• [DATA]:
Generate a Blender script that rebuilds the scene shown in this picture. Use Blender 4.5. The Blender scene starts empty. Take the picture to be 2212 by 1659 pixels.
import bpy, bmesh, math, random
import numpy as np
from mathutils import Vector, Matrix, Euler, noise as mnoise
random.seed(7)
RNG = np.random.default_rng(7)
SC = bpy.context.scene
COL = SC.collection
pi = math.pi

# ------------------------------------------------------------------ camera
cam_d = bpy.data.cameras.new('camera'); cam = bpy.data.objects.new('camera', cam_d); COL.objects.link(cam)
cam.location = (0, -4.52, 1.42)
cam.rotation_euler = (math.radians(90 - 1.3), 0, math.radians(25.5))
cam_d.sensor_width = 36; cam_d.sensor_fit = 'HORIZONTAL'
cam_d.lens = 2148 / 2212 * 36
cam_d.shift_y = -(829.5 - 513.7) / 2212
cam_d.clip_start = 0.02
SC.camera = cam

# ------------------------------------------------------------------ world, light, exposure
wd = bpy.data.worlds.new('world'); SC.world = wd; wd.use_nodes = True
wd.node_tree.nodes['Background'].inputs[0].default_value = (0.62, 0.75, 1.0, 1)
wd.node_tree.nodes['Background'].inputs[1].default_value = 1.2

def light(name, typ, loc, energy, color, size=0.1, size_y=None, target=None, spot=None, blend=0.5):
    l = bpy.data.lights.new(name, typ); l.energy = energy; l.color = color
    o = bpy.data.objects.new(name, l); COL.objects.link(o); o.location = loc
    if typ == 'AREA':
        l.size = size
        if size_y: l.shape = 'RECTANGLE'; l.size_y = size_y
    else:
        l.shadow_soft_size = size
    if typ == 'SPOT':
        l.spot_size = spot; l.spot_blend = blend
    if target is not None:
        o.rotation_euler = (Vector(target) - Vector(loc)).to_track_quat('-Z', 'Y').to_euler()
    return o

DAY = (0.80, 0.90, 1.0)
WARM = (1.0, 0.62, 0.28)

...

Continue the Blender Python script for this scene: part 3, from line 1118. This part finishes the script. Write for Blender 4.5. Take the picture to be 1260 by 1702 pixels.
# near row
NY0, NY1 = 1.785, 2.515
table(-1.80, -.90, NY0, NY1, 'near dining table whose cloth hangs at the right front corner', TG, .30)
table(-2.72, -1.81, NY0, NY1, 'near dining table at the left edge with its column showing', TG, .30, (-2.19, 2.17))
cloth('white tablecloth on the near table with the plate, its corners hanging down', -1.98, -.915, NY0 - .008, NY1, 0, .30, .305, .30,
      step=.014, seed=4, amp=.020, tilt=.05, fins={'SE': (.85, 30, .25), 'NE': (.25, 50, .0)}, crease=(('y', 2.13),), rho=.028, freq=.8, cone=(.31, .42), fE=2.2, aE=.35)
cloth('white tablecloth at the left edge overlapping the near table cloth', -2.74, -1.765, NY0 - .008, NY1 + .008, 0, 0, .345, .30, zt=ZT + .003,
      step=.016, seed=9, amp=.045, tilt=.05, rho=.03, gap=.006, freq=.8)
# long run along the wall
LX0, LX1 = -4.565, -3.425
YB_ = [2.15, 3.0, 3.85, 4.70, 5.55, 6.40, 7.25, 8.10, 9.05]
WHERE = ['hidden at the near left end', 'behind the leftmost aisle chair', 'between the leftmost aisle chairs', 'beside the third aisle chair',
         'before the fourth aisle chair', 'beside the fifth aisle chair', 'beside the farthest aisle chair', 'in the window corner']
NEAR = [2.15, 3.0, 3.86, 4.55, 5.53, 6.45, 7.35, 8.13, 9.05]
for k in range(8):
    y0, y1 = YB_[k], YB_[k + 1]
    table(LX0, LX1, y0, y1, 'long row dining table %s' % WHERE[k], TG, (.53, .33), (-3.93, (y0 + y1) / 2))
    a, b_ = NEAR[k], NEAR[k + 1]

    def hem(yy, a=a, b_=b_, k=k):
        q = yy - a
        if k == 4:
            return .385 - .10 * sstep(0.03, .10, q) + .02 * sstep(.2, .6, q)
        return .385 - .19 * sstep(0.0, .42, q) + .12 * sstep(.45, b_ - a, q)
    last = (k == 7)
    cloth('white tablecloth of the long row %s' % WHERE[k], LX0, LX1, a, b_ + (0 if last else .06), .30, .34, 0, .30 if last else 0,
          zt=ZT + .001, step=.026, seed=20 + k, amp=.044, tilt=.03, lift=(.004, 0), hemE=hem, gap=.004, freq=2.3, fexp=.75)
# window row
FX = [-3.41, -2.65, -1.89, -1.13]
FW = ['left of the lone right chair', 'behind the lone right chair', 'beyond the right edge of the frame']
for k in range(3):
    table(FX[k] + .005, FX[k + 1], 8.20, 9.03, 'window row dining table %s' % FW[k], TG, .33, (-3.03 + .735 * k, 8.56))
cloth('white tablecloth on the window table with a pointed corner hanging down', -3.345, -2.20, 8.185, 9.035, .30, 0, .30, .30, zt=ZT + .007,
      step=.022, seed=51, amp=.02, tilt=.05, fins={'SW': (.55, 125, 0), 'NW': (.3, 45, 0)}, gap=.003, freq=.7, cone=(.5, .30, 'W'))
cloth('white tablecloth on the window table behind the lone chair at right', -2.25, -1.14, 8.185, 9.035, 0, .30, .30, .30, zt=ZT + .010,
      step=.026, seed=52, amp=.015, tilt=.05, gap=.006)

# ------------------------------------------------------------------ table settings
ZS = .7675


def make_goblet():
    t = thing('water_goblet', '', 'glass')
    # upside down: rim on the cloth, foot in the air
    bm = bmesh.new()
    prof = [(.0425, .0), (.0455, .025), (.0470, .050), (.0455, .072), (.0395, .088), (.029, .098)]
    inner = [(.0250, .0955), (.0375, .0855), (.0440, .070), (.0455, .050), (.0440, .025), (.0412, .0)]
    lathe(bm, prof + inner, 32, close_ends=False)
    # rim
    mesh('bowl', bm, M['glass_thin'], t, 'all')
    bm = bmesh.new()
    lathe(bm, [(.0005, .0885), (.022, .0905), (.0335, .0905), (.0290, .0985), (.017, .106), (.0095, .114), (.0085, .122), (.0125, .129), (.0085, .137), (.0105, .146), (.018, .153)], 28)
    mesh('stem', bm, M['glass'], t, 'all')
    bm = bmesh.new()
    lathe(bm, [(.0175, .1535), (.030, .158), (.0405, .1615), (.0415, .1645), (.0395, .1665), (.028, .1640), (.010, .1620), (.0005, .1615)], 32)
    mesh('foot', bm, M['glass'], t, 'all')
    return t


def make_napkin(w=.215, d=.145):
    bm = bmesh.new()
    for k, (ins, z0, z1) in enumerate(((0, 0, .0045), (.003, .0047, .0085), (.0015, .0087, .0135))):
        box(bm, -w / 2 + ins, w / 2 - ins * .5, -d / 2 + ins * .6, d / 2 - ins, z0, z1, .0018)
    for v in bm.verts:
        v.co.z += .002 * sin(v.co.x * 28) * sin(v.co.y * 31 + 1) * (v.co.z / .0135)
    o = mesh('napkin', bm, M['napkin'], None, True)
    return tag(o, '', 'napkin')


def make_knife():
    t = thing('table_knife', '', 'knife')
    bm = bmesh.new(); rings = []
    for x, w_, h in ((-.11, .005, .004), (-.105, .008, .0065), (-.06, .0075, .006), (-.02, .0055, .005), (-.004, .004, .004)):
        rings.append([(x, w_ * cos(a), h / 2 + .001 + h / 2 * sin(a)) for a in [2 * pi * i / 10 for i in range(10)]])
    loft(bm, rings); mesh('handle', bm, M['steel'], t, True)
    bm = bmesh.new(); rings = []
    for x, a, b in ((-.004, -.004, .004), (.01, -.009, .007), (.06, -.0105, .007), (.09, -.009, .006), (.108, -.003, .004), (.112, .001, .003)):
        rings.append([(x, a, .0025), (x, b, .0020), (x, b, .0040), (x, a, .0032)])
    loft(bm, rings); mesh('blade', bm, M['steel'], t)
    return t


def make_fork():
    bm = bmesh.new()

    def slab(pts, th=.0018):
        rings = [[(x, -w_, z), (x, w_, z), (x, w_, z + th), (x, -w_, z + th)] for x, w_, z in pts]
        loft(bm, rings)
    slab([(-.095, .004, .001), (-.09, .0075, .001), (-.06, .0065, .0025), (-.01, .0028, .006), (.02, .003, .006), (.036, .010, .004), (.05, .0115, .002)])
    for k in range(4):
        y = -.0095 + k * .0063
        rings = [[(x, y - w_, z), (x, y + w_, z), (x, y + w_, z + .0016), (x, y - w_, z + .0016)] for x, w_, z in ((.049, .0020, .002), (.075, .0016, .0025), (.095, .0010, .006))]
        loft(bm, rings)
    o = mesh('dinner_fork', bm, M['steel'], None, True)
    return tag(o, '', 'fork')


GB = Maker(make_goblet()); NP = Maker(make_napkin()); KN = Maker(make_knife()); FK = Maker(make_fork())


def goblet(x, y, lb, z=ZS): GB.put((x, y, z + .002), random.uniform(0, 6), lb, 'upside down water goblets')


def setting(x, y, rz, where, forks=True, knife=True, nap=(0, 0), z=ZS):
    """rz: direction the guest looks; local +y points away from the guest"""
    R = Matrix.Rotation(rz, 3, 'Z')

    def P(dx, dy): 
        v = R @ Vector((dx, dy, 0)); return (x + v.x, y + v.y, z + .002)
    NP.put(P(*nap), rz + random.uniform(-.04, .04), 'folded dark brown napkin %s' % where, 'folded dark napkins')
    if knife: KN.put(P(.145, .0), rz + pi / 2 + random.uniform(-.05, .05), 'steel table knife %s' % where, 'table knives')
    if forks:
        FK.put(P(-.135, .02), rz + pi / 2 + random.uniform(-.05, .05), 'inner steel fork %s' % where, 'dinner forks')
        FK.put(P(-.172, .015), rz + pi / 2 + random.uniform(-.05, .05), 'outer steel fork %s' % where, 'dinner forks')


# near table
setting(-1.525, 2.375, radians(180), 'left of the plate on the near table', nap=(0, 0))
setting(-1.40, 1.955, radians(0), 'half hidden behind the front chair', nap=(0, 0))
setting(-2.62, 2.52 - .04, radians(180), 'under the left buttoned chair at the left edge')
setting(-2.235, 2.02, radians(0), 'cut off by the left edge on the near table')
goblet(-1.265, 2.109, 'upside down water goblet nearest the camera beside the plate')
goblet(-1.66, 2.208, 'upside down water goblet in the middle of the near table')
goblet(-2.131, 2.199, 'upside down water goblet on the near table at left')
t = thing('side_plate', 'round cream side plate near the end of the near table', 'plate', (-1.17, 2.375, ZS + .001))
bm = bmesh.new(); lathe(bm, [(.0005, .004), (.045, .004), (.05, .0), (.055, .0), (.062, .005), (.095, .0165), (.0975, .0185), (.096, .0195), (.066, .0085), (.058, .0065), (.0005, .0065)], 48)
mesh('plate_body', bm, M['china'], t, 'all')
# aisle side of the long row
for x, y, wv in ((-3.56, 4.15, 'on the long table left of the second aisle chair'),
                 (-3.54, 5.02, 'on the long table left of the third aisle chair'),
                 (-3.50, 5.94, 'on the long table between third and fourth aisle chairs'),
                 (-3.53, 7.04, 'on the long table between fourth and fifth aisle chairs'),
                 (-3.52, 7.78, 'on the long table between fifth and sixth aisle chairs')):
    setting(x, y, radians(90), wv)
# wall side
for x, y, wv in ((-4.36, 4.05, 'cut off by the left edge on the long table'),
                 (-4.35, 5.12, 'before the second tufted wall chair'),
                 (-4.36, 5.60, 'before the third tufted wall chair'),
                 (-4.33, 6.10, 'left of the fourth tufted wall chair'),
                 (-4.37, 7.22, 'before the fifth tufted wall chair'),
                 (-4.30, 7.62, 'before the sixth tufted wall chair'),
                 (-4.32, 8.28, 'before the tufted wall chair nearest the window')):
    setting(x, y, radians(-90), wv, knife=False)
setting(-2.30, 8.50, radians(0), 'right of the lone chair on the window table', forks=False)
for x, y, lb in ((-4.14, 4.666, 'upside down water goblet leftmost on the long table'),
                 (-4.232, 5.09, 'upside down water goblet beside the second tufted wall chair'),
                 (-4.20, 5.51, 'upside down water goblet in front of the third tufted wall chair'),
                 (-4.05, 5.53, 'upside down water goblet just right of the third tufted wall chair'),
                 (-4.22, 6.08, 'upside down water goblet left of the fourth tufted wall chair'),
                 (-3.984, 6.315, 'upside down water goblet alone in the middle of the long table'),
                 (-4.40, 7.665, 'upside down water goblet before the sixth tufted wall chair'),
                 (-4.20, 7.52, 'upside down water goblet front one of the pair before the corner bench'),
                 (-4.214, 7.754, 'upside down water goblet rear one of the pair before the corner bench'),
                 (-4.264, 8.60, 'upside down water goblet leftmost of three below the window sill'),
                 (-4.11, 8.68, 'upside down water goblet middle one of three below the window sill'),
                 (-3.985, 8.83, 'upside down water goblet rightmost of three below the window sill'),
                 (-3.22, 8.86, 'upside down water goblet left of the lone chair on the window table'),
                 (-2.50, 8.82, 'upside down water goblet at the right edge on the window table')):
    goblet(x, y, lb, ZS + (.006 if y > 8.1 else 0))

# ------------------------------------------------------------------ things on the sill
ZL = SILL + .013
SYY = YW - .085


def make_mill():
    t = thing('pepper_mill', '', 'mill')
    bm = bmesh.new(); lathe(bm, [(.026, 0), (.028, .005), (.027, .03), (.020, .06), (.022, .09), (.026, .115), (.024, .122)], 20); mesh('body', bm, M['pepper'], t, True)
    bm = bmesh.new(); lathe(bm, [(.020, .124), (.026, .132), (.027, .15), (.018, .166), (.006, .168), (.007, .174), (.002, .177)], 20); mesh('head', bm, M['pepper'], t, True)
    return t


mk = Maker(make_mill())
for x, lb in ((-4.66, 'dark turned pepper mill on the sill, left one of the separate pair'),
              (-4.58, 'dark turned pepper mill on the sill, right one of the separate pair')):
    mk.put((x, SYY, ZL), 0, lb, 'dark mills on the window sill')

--

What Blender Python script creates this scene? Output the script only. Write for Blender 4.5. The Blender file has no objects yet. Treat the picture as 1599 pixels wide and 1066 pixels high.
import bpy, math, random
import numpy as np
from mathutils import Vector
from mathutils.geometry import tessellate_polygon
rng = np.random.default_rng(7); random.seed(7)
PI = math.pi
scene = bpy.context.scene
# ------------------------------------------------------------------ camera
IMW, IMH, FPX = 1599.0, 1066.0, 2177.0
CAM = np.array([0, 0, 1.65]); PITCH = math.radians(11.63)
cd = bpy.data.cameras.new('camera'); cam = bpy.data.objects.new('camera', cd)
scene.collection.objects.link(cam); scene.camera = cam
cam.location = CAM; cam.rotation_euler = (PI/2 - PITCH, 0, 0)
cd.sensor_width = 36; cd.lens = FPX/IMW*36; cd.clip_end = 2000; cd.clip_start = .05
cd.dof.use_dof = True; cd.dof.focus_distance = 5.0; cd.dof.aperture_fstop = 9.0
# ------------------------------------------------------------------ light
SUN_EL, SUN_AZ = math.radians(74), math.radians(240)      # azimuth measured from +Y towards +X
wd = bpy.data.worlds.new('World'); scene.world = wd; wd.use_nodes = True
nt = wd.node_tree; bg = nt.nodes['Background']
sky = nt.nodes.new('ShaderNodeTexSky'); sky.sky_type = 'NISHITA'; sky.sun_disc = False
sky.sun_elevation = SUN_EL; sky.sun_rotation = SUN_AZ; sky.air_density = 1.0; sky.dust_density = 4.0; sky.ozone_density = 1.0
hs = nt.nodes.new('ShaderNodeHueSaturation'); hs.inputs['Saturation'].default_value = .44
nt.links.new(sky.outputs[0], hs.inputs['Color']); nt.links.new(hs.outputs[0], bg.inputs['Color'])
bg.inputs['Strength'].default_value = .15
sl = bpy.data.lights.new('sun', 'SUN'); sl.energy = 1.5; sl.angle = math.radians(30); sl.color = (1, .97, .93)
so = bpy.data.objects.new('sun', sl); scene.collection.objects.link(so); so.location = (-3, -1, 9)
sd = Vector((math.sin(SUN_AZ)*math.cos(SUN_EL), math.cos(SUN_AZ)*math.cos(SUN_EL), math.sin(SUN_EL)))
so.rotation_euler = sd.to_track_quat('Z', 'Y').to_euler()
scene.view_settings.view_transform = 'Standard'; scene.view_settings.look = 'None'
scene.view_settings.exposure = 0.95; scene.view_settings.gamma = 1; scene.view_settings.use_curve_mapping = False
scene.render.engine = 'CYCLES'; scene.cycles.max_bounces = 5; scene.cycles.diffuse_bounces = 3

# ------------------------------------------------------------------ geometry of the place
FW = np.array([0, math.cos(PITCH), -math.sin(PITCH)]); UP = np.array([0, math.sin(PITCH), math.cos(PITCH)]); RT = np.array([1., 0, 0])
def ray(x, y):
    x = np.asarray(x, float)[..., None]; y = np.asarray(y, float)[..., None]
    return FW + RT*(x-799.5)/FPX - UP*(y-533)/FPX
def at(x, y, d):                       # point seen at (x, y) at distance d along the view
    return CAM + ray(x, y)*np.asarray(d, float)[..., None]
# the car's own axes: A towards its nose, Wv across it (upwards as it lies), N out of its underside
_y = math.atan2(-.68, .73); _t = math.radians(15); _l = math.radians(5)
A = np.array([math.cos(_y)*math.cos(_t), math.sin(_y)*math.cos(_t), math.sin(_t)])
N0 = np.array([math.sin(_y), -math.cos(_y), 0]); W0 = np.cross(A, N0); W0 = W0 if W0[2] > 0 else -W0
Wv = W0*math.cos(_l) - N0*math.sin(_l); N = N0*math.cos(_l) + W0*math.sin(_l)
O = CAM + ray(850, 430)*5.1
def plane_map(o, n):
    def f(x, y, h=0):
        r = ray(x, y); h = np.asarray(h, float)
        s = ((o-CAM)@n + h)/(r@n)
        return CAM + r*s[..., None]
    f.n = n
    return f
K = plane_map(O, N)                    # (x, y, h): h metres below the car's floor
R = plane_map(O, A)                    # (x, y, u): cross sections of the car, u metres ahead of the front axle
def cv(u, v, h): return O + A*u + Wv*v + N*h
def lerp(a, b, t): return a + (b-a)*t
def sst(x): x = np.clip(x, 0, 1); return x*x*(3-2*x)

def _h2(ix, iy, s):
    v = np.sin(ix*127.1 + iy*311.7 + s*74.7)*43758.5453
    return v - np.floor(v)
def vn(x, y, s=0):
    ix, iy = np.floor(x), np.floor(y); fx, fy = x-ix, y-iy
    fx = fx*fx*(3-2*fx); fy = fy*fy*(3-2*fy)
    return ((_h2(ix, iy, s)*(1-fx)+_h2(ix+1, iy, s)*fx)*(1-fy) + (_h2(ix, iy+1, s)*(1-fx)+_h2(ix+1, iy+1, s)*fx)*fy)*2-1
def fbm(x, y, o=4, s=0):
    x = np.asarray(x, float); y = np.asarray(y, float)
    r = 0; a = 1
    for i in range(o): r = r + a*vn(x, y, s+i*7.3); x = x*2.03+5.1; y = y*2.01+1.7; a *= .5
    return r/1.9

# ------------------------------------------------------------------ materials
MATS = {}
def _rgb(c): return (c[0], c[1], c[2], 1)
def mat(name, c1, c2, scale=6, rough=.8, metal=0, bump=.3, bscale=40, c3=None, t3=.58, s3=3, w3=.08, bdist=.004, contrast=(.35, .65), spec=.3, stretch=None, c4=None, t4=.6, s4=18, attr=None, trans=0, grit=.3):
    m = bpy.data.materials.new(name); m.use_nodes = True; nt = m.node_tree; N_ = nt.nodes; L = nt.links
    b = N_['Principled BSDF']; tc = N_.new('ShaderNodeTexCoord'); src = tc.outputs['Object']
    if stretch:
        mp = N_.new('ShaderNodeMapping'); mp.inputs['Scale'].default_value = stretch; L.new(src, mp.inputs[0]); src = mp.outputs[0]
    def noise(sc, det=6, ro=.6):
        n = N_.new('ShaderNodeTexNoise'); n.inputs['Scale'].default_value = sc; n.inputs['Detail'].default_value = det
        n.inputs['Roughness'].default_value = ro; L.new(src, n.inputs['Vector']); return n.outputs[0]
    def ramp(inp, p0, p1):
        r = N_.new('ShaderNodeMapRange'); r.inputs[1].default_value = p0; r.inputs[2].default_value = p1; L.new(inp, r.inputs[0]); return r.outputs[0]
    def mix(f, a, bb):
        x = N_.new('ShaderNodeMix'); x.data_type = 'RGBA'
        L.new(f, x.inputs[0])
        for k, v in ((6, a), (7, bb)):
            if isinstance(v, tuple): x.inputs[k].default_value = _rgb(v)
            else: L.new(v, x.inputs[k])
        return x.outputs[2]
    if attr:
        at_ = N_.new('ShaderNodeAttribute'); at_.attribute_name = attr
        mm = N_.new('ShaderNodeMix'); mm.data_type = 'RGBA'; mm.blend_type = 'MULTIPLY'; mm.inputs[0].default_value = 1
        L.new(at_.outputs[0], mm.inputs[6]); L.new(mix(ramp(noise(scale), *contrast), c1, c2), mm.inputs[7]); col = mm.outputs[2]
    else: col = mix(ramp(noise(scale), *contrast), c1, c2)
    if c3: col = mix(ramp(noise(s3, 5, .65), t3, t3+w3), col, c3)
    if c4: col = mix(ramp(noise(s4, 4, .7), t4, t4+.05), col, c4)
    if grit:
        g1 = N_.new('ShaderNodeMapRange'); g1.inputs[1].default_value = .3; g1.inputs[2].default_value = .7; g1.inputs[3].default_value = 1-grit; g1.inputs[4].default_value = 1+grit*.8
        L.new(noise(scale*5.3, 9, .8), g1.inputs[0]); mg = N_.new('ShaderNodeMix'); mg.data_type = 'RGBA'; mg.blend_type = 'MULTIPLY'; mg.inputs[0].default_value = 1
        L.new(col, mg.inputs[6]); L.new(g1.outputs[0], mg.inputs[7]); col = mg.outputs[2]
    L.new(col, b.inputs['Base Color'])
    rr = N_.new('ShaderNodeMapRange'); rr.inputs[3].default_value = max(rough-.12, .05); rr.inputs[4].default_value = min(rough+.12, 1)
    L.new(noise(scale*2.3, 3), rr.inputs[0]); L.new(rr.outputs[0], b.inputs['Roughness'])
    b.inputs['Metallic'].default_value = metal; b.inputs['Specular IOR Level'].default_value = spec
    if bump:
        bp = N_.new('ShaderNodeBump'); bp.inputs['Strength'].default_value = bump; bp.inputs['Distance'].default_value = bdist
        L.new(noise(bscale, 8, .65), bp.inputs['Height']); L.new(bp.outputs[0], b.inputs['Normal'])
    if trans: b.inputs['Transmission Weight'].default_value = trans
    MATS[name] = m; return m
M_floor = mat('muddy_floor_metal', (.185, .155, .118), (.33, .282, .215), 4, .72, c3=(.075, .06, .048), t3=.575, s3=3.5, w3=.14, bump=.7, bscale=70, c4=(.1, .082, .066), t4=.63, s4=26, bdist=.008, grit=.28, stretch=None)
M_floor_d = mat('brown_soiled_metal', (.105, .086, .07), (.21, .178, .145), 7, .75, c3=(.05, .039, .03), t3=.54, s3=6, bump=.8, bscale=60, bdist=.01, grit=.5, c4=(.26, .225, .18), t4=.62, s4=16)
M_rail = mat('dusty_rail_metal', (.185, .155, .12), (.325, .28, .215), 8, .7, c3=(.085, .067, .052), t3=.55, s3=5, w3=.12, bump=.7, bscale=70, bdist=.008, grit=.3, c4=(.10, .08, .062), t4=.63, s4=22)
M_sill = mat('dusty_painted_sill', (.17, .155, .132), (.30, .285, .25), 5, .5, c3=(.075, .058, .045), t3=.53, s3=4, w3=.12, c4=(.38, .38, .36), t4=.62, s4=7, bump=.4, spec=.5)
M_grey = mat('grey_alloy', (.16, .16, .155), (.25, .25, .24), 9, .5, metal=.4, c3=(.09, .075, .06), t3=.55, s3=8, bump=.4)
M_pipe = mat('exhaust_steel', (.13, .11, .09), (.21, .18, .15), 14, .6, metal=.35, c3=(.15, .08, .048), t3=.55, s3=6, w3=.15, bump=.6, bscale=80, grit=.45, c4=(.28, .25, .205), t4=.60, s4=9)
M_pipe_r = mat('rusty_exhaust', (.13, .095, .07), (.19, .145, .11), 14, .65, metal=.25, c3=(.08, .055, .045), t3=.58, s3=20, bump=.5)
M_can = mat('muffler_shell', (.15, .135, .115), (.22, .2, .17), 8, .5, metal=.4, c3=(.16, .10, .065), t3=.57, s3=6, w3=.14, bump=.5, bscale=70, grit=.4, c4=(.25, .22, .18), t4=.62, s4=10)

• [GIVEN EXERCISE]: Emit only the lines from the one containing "c4=(.26, .225, .18), t4=.62, s4=16)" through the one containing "c4=(.25, .22, .18), t4=.62, s4=10)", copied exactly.

• [THE SOLUTION]:
M_floor_d = mat('brown_soiled_metal', (.105, .086, .07), (.21, .178, .145), 7, .75, c3=(.05, .039, .03), t3=.54, s3=6, bump=.8, bscale=60, bdist=.01, grit=.5, c4=(.26, .225, .18), t4=.62, s4=16)
M_rail = mat('dusty_rail_metal', (.185, .155, .12), (.325, .28, .215), 8, .7, c3=(.085, .067, .052), t3=.55, s3=5, w3=.12, bump=.7, bscale=70, bdist=.008, grit=.3, c4=(.10, .08, .062), t4=.63, s4=22)
M_sill = mat('dusty_painted_sill', (.17, .155, .132), (.30, .285, .25), 5, .5, c3=(.075, .058, .045), t3=.53, s3=4, w3=.12, c4=(.38, .38, .36), t4=.62, s4=7, bump=.4, spec=.5)
M_grey = mat('grey_alloy', (.16, .16, .155), (.25, .25, .24), 9, .5, metal=.4, c3=(.09, .075, .06), t3=.55, s3=8, bump=.4)
M_pipe = mat('exhaust_steel', (.13, .11, .09), (.21, .18, .15), 14, .6, metal=.35, c3=(.15, .08, .048), t3=.55, s3=6, w3=.15, bump=.6, bscale=80, grit=.45, c4=(.28, .25, .205), t4=.60, s4=9)
M_pipe_r = mat('rusty_exhaust', (.13, .095, .07), (.19, .145, .11), 14, .65, metal=.25, c3=(.08, .055, .045), t3=.58, s3=20, bump=.5)
M_can = mat('muffler_shell', (.15, .135, .115), (.22, .2, .17), 8, .5, metal=.4, c3=(.16, .10, .065), t3=.57, s3=6, w3=.14, bump=.5, bscale=70, grit=.4, c4=(.25, .22, .18), t4=.62, s4=10)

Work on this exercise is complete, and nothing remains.